家族を捨てたオカマの老後は寂しい。だからこそ寄り添って生きる。迫りくる死の恐怖に怯えながらも本心を隠して明るく振舞っている。そんなオカマたちが共同生活する海辺の邸宅の凛としたたムード。人生の喜びも悲しみもすべて受け入れ、来る者をやさしく包み込む。青空を背景に屹立し海を遠景にたたずむこの建物こそこの映画の主人公だ。


一人暮らしのOL・沙織はカネに困っていたが、ある日自分を訪ねてきた春彦という男から自分を捨てた父が末期がんで余命少ないことを知る。沙織は父のいる養護施設で働くことにするが、そこは年老いたオカマたちが共同生活するホームだった。春彦は父の恋人で、ホームの全般を仕切っている。やがて沙織はホームの老人たちと心を通わせていく。


ほとんど海辺の屋敷内で物語が展開するため空間的な広がりがなく、人物を多く登場させることでフィルムの空白を埋めているように感じる。もちろん、オカマであることをカミングアウトするか隠して生きるかの葛藤も描かれているが、肝心の沙織と父親の間のわだかまりを溶く過程は山場に乏しく、春彦のゲイ心理にも説得力が乏しい。特に沙織とのラブシーンでは春彦が行為を途中でやめてしまうが、このシーンなど春彦が新しいパトロンのジイサンと寝るシーンがなければ生きてこないではないか。オダギリジョーのラブシーンの相手は柴崎コウではなく、老人であるべきだ。そうすることでオカマの生理がより強調され、映画すなわちオカマに対する理解も深まったはずだ。

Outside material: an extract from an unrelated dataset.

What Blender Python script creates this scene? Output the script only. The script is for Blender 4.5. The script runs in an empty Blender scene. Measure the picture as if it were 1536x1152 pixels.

結局、沙織は自分の会社の社長と寝て、春彦はそのことを知る。春彦は社長をうらやましがることで沙織に自分の気持ちを伝える。女の体は愛せないけれど、心は愛せる。そんなオカマの優しい気持ちを象徴するシーンだ。社会的に偏見を持たれ世界の片隅でひっそりと生きなければならない。惜しむらくはオダギリが汚れのイメージがつくくらい思い切った役作りをして、性的マイノリティの切なさを表現してほしかった。